Non se ne parla molto, perché in Veneto molti sono convinti che queste cose è bene che restino sotto silenzio. Ma forse, proprio per questo, è bene parlarne. Lo scorso 26 gennaio la seconda sezione penale della Corte d’appello di Venezia ha confermato in sostanza la sentenza di primo grado del novembre 2020 e quindi che per quasi vent’anni il Comune di Eraclea è stato in mano alla mafia, e più precisamente ai camorristi di Casal di Principe guidati da Luciano Donadio e Raffaele Buonanno. L’ex sindaco Graziano Teso è stato condannato per concorso esterno in associazione mafiosa per aver favorito con la sua amministrazione l’espansione dei clan nel Veneto Orientale. L’indagine, partita nel febbraio del 2019 e condotta dal pubblico ministero Roberto Terzo, aveva coinvolto un centinaio di persone. Una ventina di loro hanno scelto il rito abbreviato e sono stati oggetto di questa sentenza, mentre i capi della cosca sono sotto processo con rito ordinario che si concluderà verso la fine di quest’anno. L’esito, a questo, dopo la conferma dell’impianto accusatorio, sembra abbastanza prevedibile.
Ma come è stato possibile tutto questo? Come è potuto accadere che organizzazioni criminali come la camorra si siano radicate in maniera così profonda nel tessuto economico del Veneto?
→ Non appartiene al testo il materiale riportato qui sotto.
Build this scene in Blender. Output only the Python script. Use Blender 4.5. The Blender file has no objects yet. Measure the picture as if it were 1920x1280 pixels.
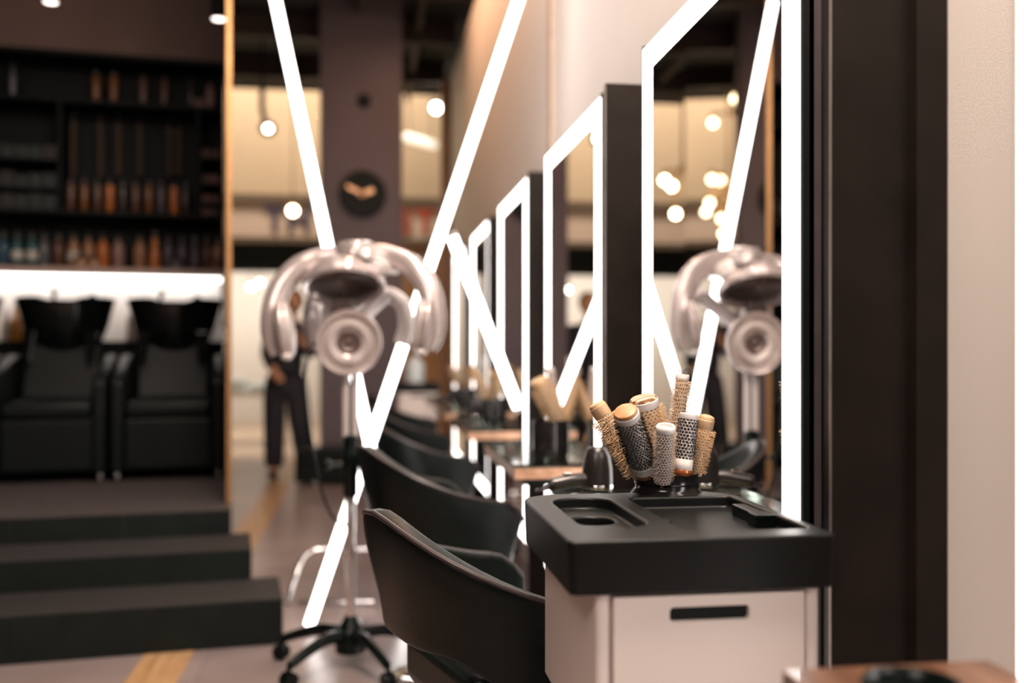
import bpy, bmesh, math, random
from mathutils import Vector, Matrix, Euler
random.seed(7)
sc = bpy.context.scene
C = sc.collection
PI = math.pi
# ------------------------------------------------------------------ camera
F = 1920 * 35 / 36
TH = math.radians(8.23)
CT, ST = math.cos(TH), math.sin(TH)
CAMZ, HORIZON = 1.15, 660
cam = bpy.data.cameras.new('camera'); camo = bpy.data.objects.new('camera', cam); C.objects.link(camo)
camo.location = (0, 0, CAMZ); camo.rotation_euler = (PI / 2, 0, -TH)
cam.lens = 35; cam.sensor_width = 36; cam.shift_y = 20 / 1920
cam.clip_start = 0.05; cam.clip_end = 100
cam.dof.use_dof = True; cam.dof.focus_distance = 1.86; cam.dof.aperture_fstop = 1.4
sc.camera = camo
# ------------------------------------------------------------------ world, exposure, lamps
w = bpy.data.worlds.new('world'); sc.world = w; w.use_nodes = True
bg = w.node_tree.nodes['Background']
bg.inputs[0].default_value = (0.55, 0.62, 0.60, 1); bg.inputs[1].default_value = 0.02
sc.view_settings.view_transform = 'Standard'; sc.view_settings.look = 'None'
sc.view_settings.gamma = 1; sc.view_settings.exposure = 0.0; sc.view_settings.use_curve_mapping = False
sc.cycles.use_denoising = True
sc.cycles.max_bounces = 10; sc.cycles.glossy_bounces = 6; sc.cycles.diffuse_bounces = 4
sc.cycles.sample_clamp_indirect = 6; sc.cycles.caustics_reflective = False; sc.cycles.caustics_refractive = False

def area(name, loc, target, sx, sy, power, col, spread=180):
    l = bpy.data.lights.new(name, 'AREA'); l.shape = 'RECTANGLE'; l.size = sx; l.size_y = sy
    l.energy = power; l.color = col; l.spread = math.radians(spread)
    o = bpy.data.objects.new(name, l); C.objects.link(o); o.location = loc
    d = Vector(target) - Vector(loc)
    o.rotation_euler = d.to_track_quat('-Z', 'Y').to_euler()
    return o
area('wall_washer_near', (0.3, 2.6, 4.25), (0.86, 2.6, 2.9), 3.6, 0.2, 78, (1, 0.90, 0.84))
area('wall_washer_far', (0.3, 6.4, 4.25), (0.86, 6.4, 2.8), 3.6, 0.2, 58, (1, 0.56, 0.32))
area('wall_washer_front', (0.55, 1.1, 4.0), (0.86, 1.2, 1.6), 0.2, 1.2, 270, (1, 0.80, 0.64))
area('fill_behind_camera', (-1.4, -1.4, 3.6), (0.5, 1.6, 0.7), 1.4, 1.4, 68, (1, 0.85, 0.78))  # unseen fill added behind the camera to brighten the trolley front
area('fill_over_aisle', (-0.5, 3.4, 4.25), (-0.5, 3.4, 0), 0.8, 2.0, 20, (1, 0.80, 0.74))  # soft fill added above the aisle, no fixture there
area('mall_ceiling', (-1.0, 13.1, 6.6), (-1.0, 14.4, 3.4), 7.0, 0.6, 125, (1, 0.84, 0.64))
area('mall_floor_light', (-1.5, 13.3, 6.4), (-1.5, 11.9, 0), 5.0, 1.0, 330, (1, 0.84, 0.68))
area('shop_light', (-2.2, 15.6, 2.6), (-2.2, 16.9, 1.0), 5.0, 0.8, 95, (1, 0.90, 0.76))

# ------------------------------------------------------------------ helpers
def W(px, py, zc):
    u = (px - 960) / F; v = (HORIZON - py) / F
    xc = u * zc
    return Vector((xc * CT + zc * ST, zc * CT - xc * ST, CAMZ + v * zc))

def lerp(a, b, t): return a + (b - a) * t
def smooth(t):
    t = max(0, min(1, t)); return t * t * (3 - 2 * t)

MATS = {}
def mat(name, col, rough=0.5, metal=0.0, var=0.12, scale=20, bump=0.0, bscale=120, coat=0.0, emis=None, estr=0.0, trans=0.0, spec=0.5):
    if name in MATS: return MATS[name]
    m = bpy.data.materials.new(name); m.use_nodes = True
    nt = m.node_tree; b = nt.nodes['Principled BSDF']
    tc = nt.nodes.new('ShaderNodeTexCoord')
    nz = nt.nodes.new('ShaderNodeTexNoise'); nz.inputs['Scale'].default_value = scale; nz.inputs['Detail'].default_value = 4
    nt.links.new(tc.outputs['Object'], nz.inputs['Vector'])
    cr = nt.nodes.new('ShaderNodeValToRGB')
    cr.color_ramp.elements[0].position = 0.3; cr.color_ramp.elements[1].position = 0.7
    cr.color_ramp.elements[0].color = tuple(c * (1 - var) for c in col) + (1,)
    cr.color_ramp.elements[1].color = tuple(min(1, c * (1 + var)) for c in col) + (1,)
    nt.links.new(nz.outputs['Fac'], cr.inputs['Fac'])
    nt.links.new(cr.outputs['Color'], b.inputs['Base Color'])
    b.inputs['Roughness'].default_value = rough; b.inputs['Metallic'].default_value = metal
    b.inputs['Specular IOR Level'].default_value = spec
    if coat: b.inputs['Coat Weight'].default_value = coat; b.inputs['Coat Roughness'].default_value = 0.05
    if trans: b.inputs['Transmission Weight'].default_value = trans
    if emis:
        b.inputs['Emission Color'].default_value = tuple(emis) + (1,); b.inputs['Emission Strength'].default_value = estr
    if bump:
        n2 = nt.nodes.new('ShaderNodeTexNoise'); n2.inputs['Scale'].default_value = bscale; n2.inputs['Detail'].default_value = 3
        nt.links.new(tc.outputs['Object'], n2.inputs['Vector'])
        bp = nt.nodes.new('ShaderNodeBump'); bp.inputs['Strength'].default_value = bump; bp.inputs['Distance'].default_value = 0.002
        nt.links.new(n2.outputs['Fac'], bp.inputs['Height']); nt.links.new(bp.outputs['Normal'], b.inputs['Normal'])
    MATS[name] = m
    return m

def wood(name, c1, c2, scale=6, rough=0.35, axis=(1, 8, 8), coat=0.0):
    if name in MATS: return MATS[name]
    m = bpy.data.materials.new(name); m.use_nodes = True
    nt = m.node_tree; b = nt.nodes['Principled BSDF']
    tc = nt.nodes.new('ShaderNodeTexCoord'); mp = nt.nodes.new('ShaderNodeMapping')
    mp.inputs['Scale'].default_value = axis
    wv = nt.nodes.new('ShaderNodeTexNoise'); wv.inputs['Scale'].default_value = scale; wv.inputs['Detail'].default_value = 6; wv.inputs['Distortion'].default_value = 0.6
    cr = nt.nodes.new('ShaderNodeValToRGB')
    cr.color_ramp.elements[0].position = 0.35; cr.color_ramp.elements[1].position = 0.65
    cr.color_ramp.elements[0].color = tuple(c1) + (1,); cr.color_ramp.elements[1].color = tuple(c2) + (1,)
    nt.links.new(tc.outputs['Object'], mp.inputs['Vector']); nt.links.new(mp.outputs['Vector'], wv.inputs['Vector'])
    nt.links.new(wv.outputs['Fac'], cr.inputs['Fac']); nt.links.new(cr.outputs['Color'], b.inputs['Base Color'])
    b.inputs['Roughness'].default_value = rough
    if coat: b.inputs['Coat Weight'].default_value = coat; b.inputs['Coat Roughness'].default_value = 0.05
    MATS[name] = m
    return m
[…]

In realtà, se uno s’informa un po’, e ad esempio legge le relazioni semestrali al Parlamento sull’attività svolta dalla Direzione investigativa antimafia (sono pubbliche e sono in rete), sa bene che questo fenomeno non solo non è nuovo, ma è ben presente in molti contesti del Nord, in particolare in Emilia, Lombardia e Veneto. E per farsi un’idea di come funziona questo sistema, è sufficiente ascoltare proprio la voce del magistrato Roberto Terzo, che in un convegno che si è tenuto a Vicenza una decina di giorni fa, ha riassunto in maniera magistrale i contorni di un fenomeno che purtroppo per molti veneti costituisce ancora un tabù:
“A Palermo, la presenza mafiosa fino agli anni ’90 era forte e temibile. Se si apriva un negozio, era certo che sarebbe arrivata la richiesta. Se non si rispondeva la prima volta, arrivava il Bostik alla serratura; la seconda volta saltava la saracinesca. Era difficile avere fiducia nelle istituzioni. Poi lo Stato ha dimostrato di saper fermare questi fenomeni. Lì la mafia aveva il suo peso, ma qui è diverso. Qui le mafie non hanno mai controllato il territorio e non hanno mai imposto le loro imprese, né hanno mai chiesto il pizzo. Verrebbero arrestati dopo poco. Perché, quindi, continuiamo a scoprire nuovi gruppi criminali? La mafia non si è infiltrata nel Veneto. Qui l’abbiamo chiamata noi. Non ha sfondato la porta: l’ha trovata aperta. Ci sono spezzoni deviati e patologici dell’imprenditoria a cui la mafia ha prestato servizi e denaro. Prestano soldi a vagonate con interessi del 10 per cento al mese. Così, come una ragnatela, si sono allargati. Non succede ogni giorno, ma soprattutto quando c’era una crisi finanziaria grossa come quella del 2008. Un altro servizio della mafia, tra i più diffusi, è la riscossione crediti. L’ultimo servizio arriva quando un imprenditore è sul punto di fallire. Le mafie forniscono un prestanome che fallisce al posto dell’imprenditore. Lui, intanto, con una nuova società lavorerà per due o tre anni senza pagare le tasse usando l’appoggio del gruppo mafioso. L’imprenditore onesto è danneggiato. Non basta la repressione, bisogna uscire dalla cultura mafiosa di qualche furbetto veneto” (“Il Giornale di Vicenza”, 6 febbraio 2022).